THE GRIME CREWS are right; each part has its own specificity. It wouldn’t be the worst sin to call it ‘soul’. Camden nostalgic for itself, giant nipple rings and boots on its shops like discards from a punk god. Chelsea riverside. Drab towerblocks in Silvertown by the sugar factory. Façades echo Deco, variably magnificent: Kilburn’s Gaumont State; the Hoover building in Perivale; East Finchley Tube. There are skateparks under the concrete sky of the Westway and the big sky of south London: ‘Brixton Beach’, those graffitied concrete dunes. Each is irreducible, each a gallimaufry, and each clines into its neighbour zones. Topography patchworks – seventeenth-century noses up through building-years to horrible modern brick the colour of mustard, 80s, 90s and noughties jostling with the centuries-old stones.
Someone’s left a sofa under a hoarding at Dudden Hill, overlooking the railway cut. You could spectate the city. Keep your phone out, and not to talk.
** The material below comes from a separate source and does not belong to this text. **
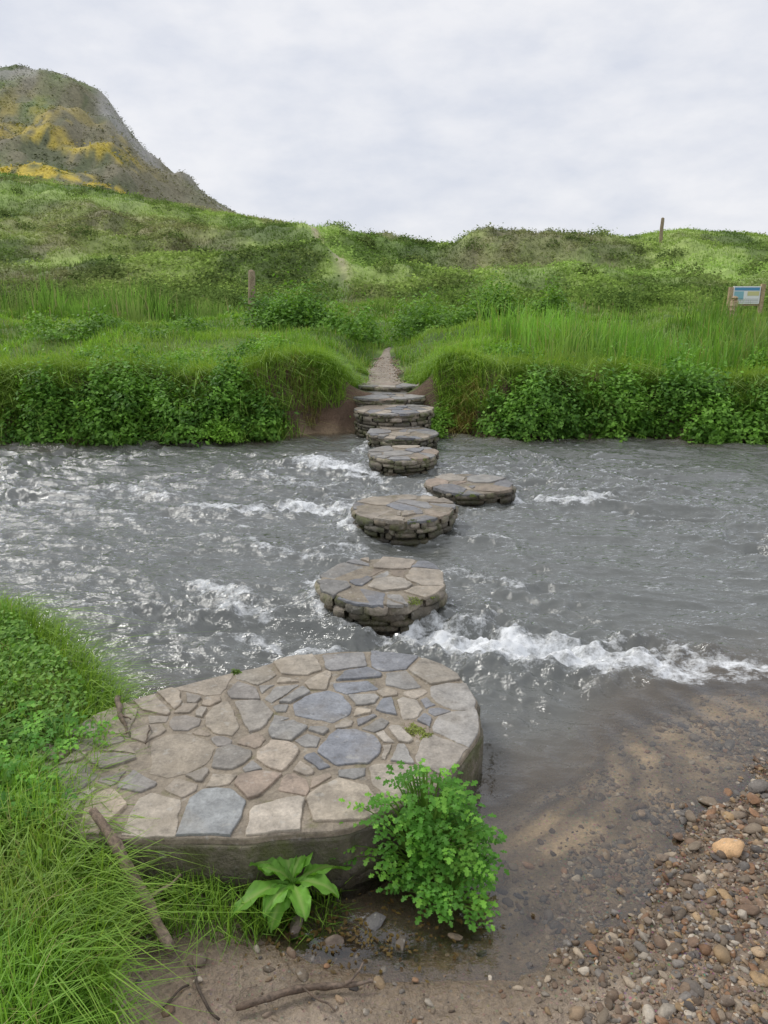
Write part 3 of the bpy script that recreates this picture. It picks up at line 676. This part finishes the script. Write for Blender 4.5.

London’s preening.
15 DECEMBER. TWO boys get on a 98 bus, heading from northwest London to the centre. They swagger upstairs, lounge on the front seats, turn their phones into inadequate speakers and drawl along. ‘Every Saturday Rap Attack, Mr Magic, Marley Marl, I let my tape rock ’til my tape popped’. Like they know what tape is.
You want to see how much London hates its young – some of them: ‘Let’s be honest,’ says the writer Owen Jones, ‘they’re not talking about Etonians’ – watch them play music on public transport. Everyday silliness, adolescent thoughtlessness are treated like social collapse. Of which there’s a fair bit going around, true, but does it really inhere in this?
‘On the one hand you have this patronising attitude towards young people, coddling them and everything,’ says Saleha Ali, twenty-five, volunteer coordinator at WORLDwrite, an education charity in Hackney. ‘And on the other hand you have heavy-handed regulation, so there’s a hysteria about young people getting really drunk, going out, and all these kinds of things, it’s just
like panic, oh my God, what are we creating, a generation of monsters?’
Quotidian teen truculence is as suspect as violence. Which does happen too, of course.
The night Hackney rioted, there were images local resident, journalist and photographer transplanted from Paris, Valeria Costa-Kostritsky, had to record. She was out, like hundreds of others, among her neighbours. And it was all fine until a young man reached like an older brother around her neck, took her camera by the strap, punched the slight young woman repeatedly and hard in the face when she tried to stop him.
‘Immediately, on that day, you see lots of people on Facebook saying horrible things about the rioters. Mostly saying “scum”.’ Certainly, being so savagely attacked, she remembers, ‘gave me an insight into how uncool violence is, how scary it is’. She laughs, self-deprecating about her assault-satori. ‘But it would never occur to me to, because of that, to call a group of people scum. To me that’s crossing a line. Something I don’t do. People are people.’ Her disgust is audible. ‘Even if they do something, you know, not nice to you, they are people.’
Tinny music on a bus raises disproportionate ire. Travellers shift and glare as fourteen-year-olds give themselves soundtracks, like they’re boxers. Not all, but a fair few of the older passengers look wrathful.
Who cares? You’re getting off in five minutes, he’s fourteen and trying it on a bit and boisterous to fill the city with music.
In 1998, Tony Blair ushered into being ASBOs, Antisocial Behaviour Orders. Sharp laws, the better for society, like Cronus, like a traumatised hamster, to eat its children. These startling civil orders criminalise legal behaviour, individually, tailor-making offences. A seventeen-year-old is banned from swearing. Another told he could go to jail if he drops his trousers. A nineteen-year-old barred by law from playing football in the street.